PLANNING chiefs at City of York Council have given the green light to a development on the former York Gasworks site, off Layerthorpe.

The scheme includes 97 one-bedroom and 61 two-bedroom flats, in six blocks. It also involves the extension of the James Street link road, from Layerthorpe to Heworth Green.

The road will run through the gasworks site as well as the former Foss Islands car park site, which is also being developed as a housing complex.

The contaminated site to the rear of the former Frog Hall pub has remained largely unused since the closure of the works in the 1960s.

Recommending the application, development control officer Roger Armistead said: "This is a good use of a long derelict riverside site, with easy access to the city centre."

Councillors were concerned that only 29 flats - 18.5 per cent of the development - were to be set aside for affordable housing.

But Derek Gauld, the council's principal city development planner, said the developer's commitment to affordable housing had been reduced because of the cost of decontaminating the site and the link road costs.

He said: "We concluded that the council's 25 to 50 per cent affordable housing target was irrelevant, given the site development costs."

Janet O'Neill, acting as an agent for Tiger Developments Ltd, said the decontamination costs had been hundreds of thousands of pounds more than expected prior to purchase of the site, because of a change in Environment Agency advice.

This also reduced the area of the site that could be built on.

The application was opposed by Heworth ward councillors Ruth Potter and Viv Kind.
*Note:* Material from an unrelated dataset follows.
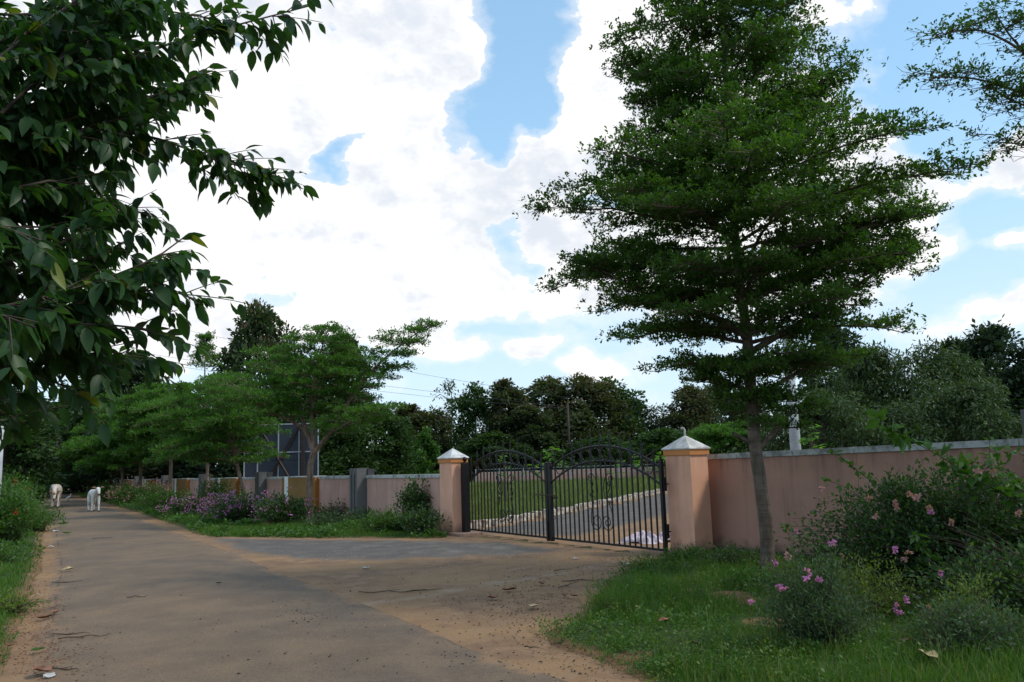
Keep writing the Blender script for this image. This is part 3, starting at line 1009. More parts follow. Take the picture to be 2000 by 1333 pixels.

They claimed the area was becoming overdeveloped and that this site in particular would be overcrowded.

Coun Tracey Simpson-Laing raised concerns that the development did not provide any housing suitable for families.

Coun Dave Merrett, the Labour group leader, voted against the application.

He said: "The council should be applying its policies on housing-mix, rather than concentrating on buy-to-let applications, which offer housing beyond the means of many York residents."

Several conditions were attached to the application. These include:

Enhancing the trees shielding the road extension from the flats

Ensuring public access to the River Foss is retained to the rear of the site

Reconsidering the waste bin arrangements on site

Looking into measures to tap into sustainable energy sources in the complex.